NEW YORK, NY.- Postmasters announced the Whitney Museum of American Art's recent acquisition of the seminal artwork Horror Chase (2002), by Jennifer and Kevin McCoy.
The McCoys have always been pioneers in digital art with an added flair for object making. Given the recent explosion of interest in generative art, of note is that Horror Chase may be one of the first examples of algorithmically created cinematic footage - a software/hardware combination of object and projection.
Explore the innovative and thought-provoking art of Jennifer and Kevin McCoy in 'Constant World.'
Horror Chase is based on the climactic chase sequence from Sam Raimi's Evil Dead II. The artists re-enact the scene on a specially designed stage set. Each shot in the sequence is individually digitized. Custom computer software selects sequences at random, playing them back in a seamless but continuously variable way, changing the speed and direction of play. The images are projected at cinematic scale and the computer hardware is installed in a black briefcase, which forms part of the installation.

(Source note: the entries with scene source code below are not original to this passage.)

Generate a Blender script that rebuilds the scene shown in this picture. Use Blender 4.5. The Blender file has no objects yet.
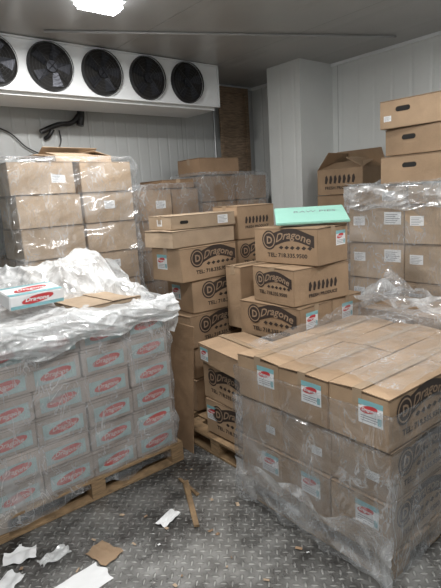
import bpy, bmesh, math, random
from mathutils import Vector, Matrix, noise, Euler
random.seed(7)
scene=bpy.context.scene
COL=scene.collection
R=math.radians
# ------------------------------------------------------------------ materials
def newmat(n):
    m=bpy.data.materials.new(n); m.use_nodes=True
    nt=m.node_tree; b=nt.nodes['Principled BSDF']
    return m,nt,b
def node(nt,t,**k):
    n=nt.nodes.new(t)
    for a,v in k.items(): setattr(n,a,v)
    return n
def plain(n,c,rough=.6,metal=0,spec=.5,noise_amt=.12,scale=12,bump=0.0):
    m,nt,b=newmat(n)
    tc=node(nt,'ShaderNodeTexCoord'); nz=node(nt,'ShaderNodeTexNoise')
    nz.inputs['Scale'].default_value=scale; nz.inputs['Detail'].default_value=5
    nt.links.new(tc.outputs['Object'],nz.inputs['Vector'])
    mr=node(nt,'ShaderNodeMapRange'); mr.inputs['To Min'].default_value=1-noise_amt; mr.inputs['To Max'].default_value=1+noise_amt
    nt.links.new(nz.outputs['Fac'],mr.inputs['Value'])
    mx=node(nt,'ShaderNodeVectorMath',operation='SCALE'); mx.inputs[0].default_value=c
    nt.links.new(mr.outputs[0],mx.inputs['Scale']); nt.links.new(mx.outputs[0],b.inputs['Base Color'])
    b.inputs['Roughness'].default_value=rough; b.inputs['Metallic'].default_value=metal
    b.inputs['Specular IOR Level'].default_value=spec
    if bump:
        bp=node(nt,'ShaderNodeBump'); bp.inputs['Strength'].default_value=bump; bp.inputs['Distance'].default_value=.01
        nt.links.new(nz.outputs['Fac'],bp.inputs['Height']); nt.links.new(bp.outputs[0],b.inputs['Normal'])
    return m
def kraft(n,c1,c2):
    m,nt,b=newmat(n)
    tc=node(nt,'ShaderNodeTexCoord'); oi=node(nt,'ShaderNodeObjectInfo')
    mix=node(nt,'ShaderNodeMixRGB'); mix.inputs[1].default_value=(*c1,1); mix.inputs[2].default_value=(*c2,1)
    nt.links.new(oi.outputs['Random'],mix.inputs[0])
    off=node(nt,'ShaderNodeVectorMath',operation='ADD'); rs=node(nt,'ShaderNodeMath',operation='MULTIPLY'); rs.inputs[1].default_value=37
    nt.links.new(oi.outputs['Random'],rs.inputs[0]); nt.links.new(tc.outputs['Object'],off.inputs[0]); nt.links.new(rs.outputs[0],off.inputs[1])
    n1=node(nt,'ShaderNodeTexNoise'); n1.inputs['Scale'].default_value=5; n1.inputs['Detail'].default_value=6
    n2=node(nt,'ShaderNodeTexNoise'); n2.inputs['Scale'].default_value=180; n2.inputs['Detail'].default_value=2
    nt.links.new(off.outputs[0],n1.inputs['Vector']); nt.links.new(off.outputs[0],n2.inputs['Vector'])
    ad=node(nt,'ShaderNodeMath',operation='MULTIPLY_ADD'); ad.inputs[1].default_value=.75; 
    nt.links.new(n1.outputs['Fac'],ad.inputs[0]); 
    a2=node(nt,'ShaderNodeMath',operation='MULTIPLY_ADD'); a2.inputs[1].default_value=.22; a2.inputs[2].default_value=.51
    nt.links.new(n2.outputs['Fac'],a2.inputs[0]); nt.links.new(a2.outputs[0],ad.inputs[2])
    sc=node(nt,'ShaderNodeVectorMath',operation='SCALE')
    nt.links.new(mix.outputs[0],sc.inputs[0]); nt.links.new(ad.outputs[0],sc.inputs['Scale'])
    nt.links.new(sc.outputs[0],b.inputs['Base Color']); b.inputs['Roughness'].default_value=.68
    b.inputs['Specular IOR Level'].default_value=.35
    bp=node(nt,'ShaderNodeBump'); bp.inputs['Strength'].default_value=.4; bp.inputs['Distance'].default_value=.035
    nt.links.new(n1.outputs['Fac'],bp.inputs['Height']); nt.links.new(bp.outputs[0],b.inputs['Normal'])
    return m
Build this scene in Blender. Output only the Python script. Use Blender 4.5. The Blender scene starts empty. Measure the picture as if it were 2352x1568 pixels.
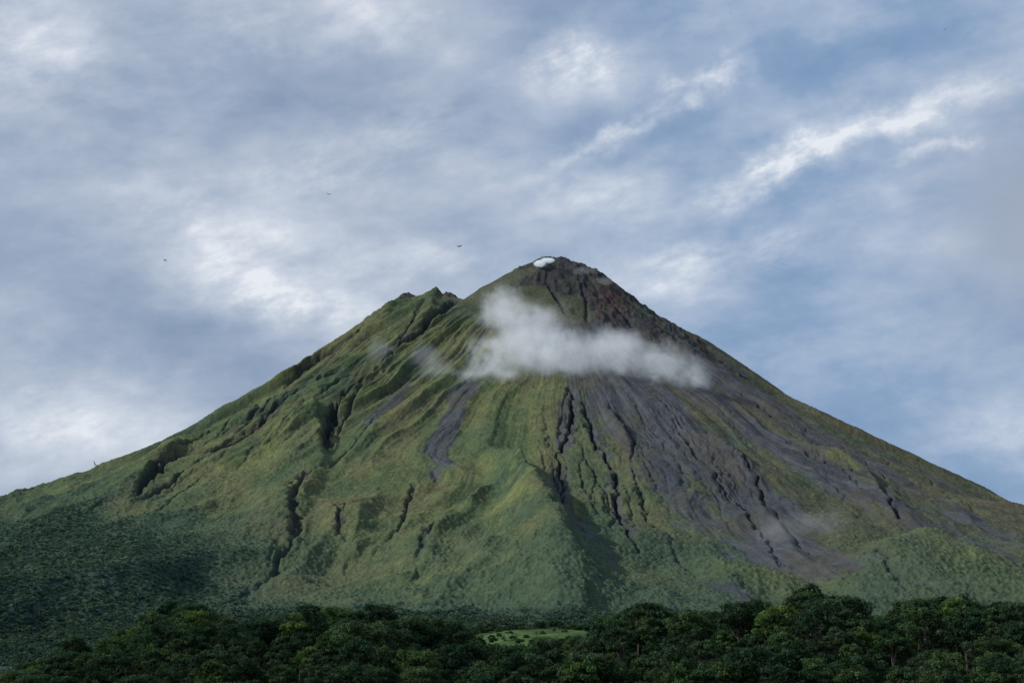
import bpy, math, random
import numpy as np
from mathutils import Vector, Matrix
random.seed(7); RS=np.random.RandomState(11)
scene=bpy.context.scene
COL=scene.collection
# ------------------------------------------------------------ camera
F=3920.0; CU=1176.0; CV=784.0; PITCH=math.atan(696/3920.0); CAMZ=40.0
cP,sP=math.cos(PITCH),math.sin(PITCH)
cam=bpy.data.cameras.new("camera"); camo=bpy.data.objects.new("camera",cam); COL.objects.link(camo)
cam.lens=60; cam.sensor_width=36; cam.clip_start=1; cam.clip_end=100000
camo.location=(0,0,CAMZ); camo.rotation_euler=(math.pi/2+PITCH,0,0)
scene.camera=camo
def bearing(u,v):
    a=(u-CU)/F; b=(CV-v)/F
    return np.array([a,cP-b*sP,sP+b*cP])
def at(u,v,y):
    d=bearing(u,v); return d*(y/d[1])+np.array([0,0,CAMZ])
# ------------------------------------------------------------ noise
def h2(xi,yi,seed):
    h=(xi.astype(np.int64)*374761393+yi.astype(np.int64)*668265263+seed*974634777)&0xffffffff
    h=((h^(h>>13))*1274126177)&0xffffffff
    h=((h^(h>>16))*2246822519)&0xffffffff
    return ((h^(h>>15))&0xffffff)/float(0x1000000)
def vn(x,y,seed=0):
    xi=np.floor(x); yi=np.floor(y); fx=x-xi; fy=y-yi
    fx=fx*fx*fx*(fx*(fx*6-15)+10); fy=fy*fy*fy*(fy*(fy*6-15)+10)
    a=h2(xi,yi,seed); b=h2(xi+1,yi,seed); c=h2(xi,yi+1,seed); d=h2(xi+1,yi+1,seed)
    return (a*(1-fx)+b*fx)*(1-fy)+(c*(1-fx)+d*fx)*fy
def fbm(x,y,o=4,seed=0,g=.5):
    s=0;a=1;t=0
    for i in range(o):
        s=s+a*vn(x*2**i+i*17.3,y*2**i-i*9.1,seed+i); t+=a; a*=g
    return s/t
def ridged(x,y,o=4,seed=0):
    s=0;a=1;t=0
    for i in range(o):
        s=s+a*(1-np.abs(2*vn(x*2**i+i*7.3,y*2**i-i*3.1,seed+i)-1)); t+=a; a*=.5
    return s/t
def worley(x,y,seed=0):
    xi=np.floor(x); yi=np.floor(y)
    best=np.full(x.shape,9.0); cid=np.zeros(x.shape)
    for i in (-1,0,1):
        for j in (-1,0,1):
            cx=xi+i; cy=yi+j
            px=cx+h2(cx,cy,seed); py=cy+h2(cx,cy,seed+1)
            d=np.hypot(px-x,py-y); m=d<best
            best=np.where(m,d,best); cid=np.where(m,h2(cx,cy,seed+2),cid)
    return best,cid
def ss(a,b,x):
    t=np.clip((x-a)/(b-a),0,1); return t*t*(3-2*t)
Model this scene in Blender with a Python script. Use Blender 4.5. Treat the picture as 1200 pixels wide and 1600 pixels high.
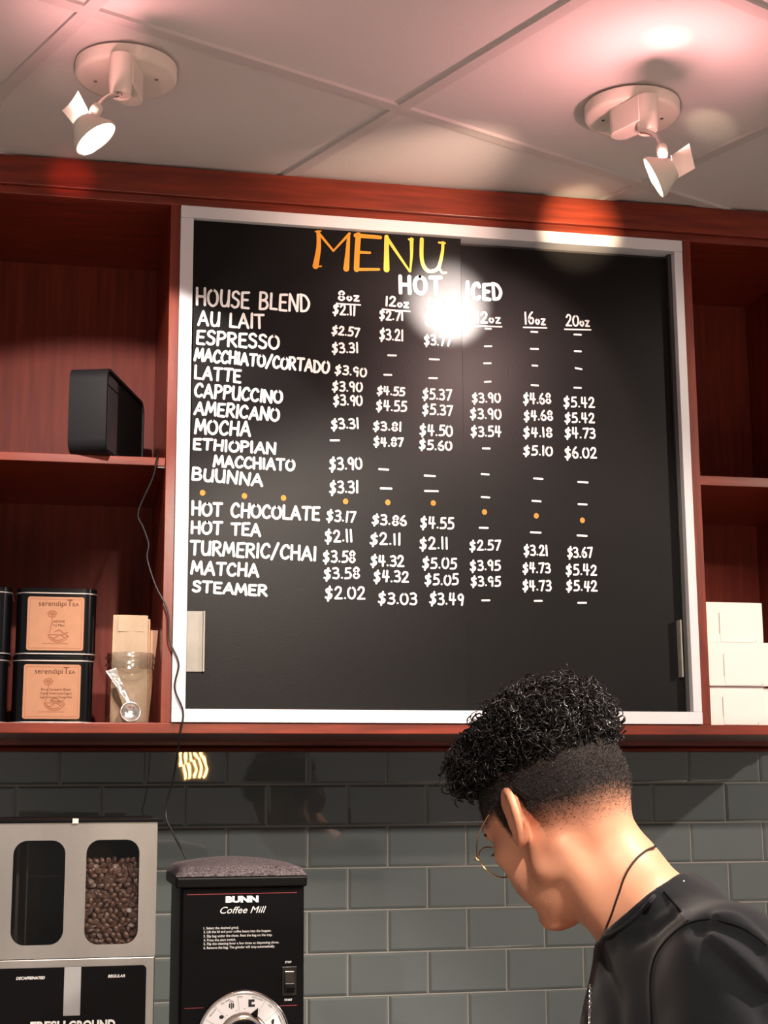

Jennifer and Kevin McCoy are media artists whose works extends from the moving image and software to drawing, painting, and installation. Their projects often seek to situate new technologies within our culture, using contemporary tools and questioning their impact both on the individual and on society. Early projects include database sculptures of television clips filtered into categorical frameworks and diorama like miniature film sets activated by live cameras and software. In their work, technology serves as a mediator between the human and the world, and as an active force which not only shapes its material but reframes the entire project of what we choose to see. Recent work refigures mid century images of the American west with collaged databases of AI generated landscape photography.
The McCoys' work has been widely exhibited in the US and internationally with exhibitions including the Pompidou Center in Paris, the Museum of Modern Art in New York, the British Film Institute- Southbank in London, The Metropolitan Museum of Art, The San Jose Museum of Art, The Addison Museum of American Art, The Sundance Film Festival, and many other venues in the US, Europe and Asia.Their work can be seen in the collections of the Museum of Modern Art, The Metropolitan Museum of Art, the Museum of Fine Arts, Houston, the Milwaukee Art Museum, the 21C Museum, and the Speed Museum. They received a Creative Capital award in 2003, the Wired Rave Award for Art in 2005, a Guggenheim Fellowship in 2011, and a Headlands Alumni Award in 2014. Their work is represented by Postmasters Gallery in New York and Expanded.art in Berlin. In 2022 Kevin received a Webby Lifetime Achievement Award from the International Academy of Digital Arts and Sciences for co-developing the technology that eventually became known as the NFT.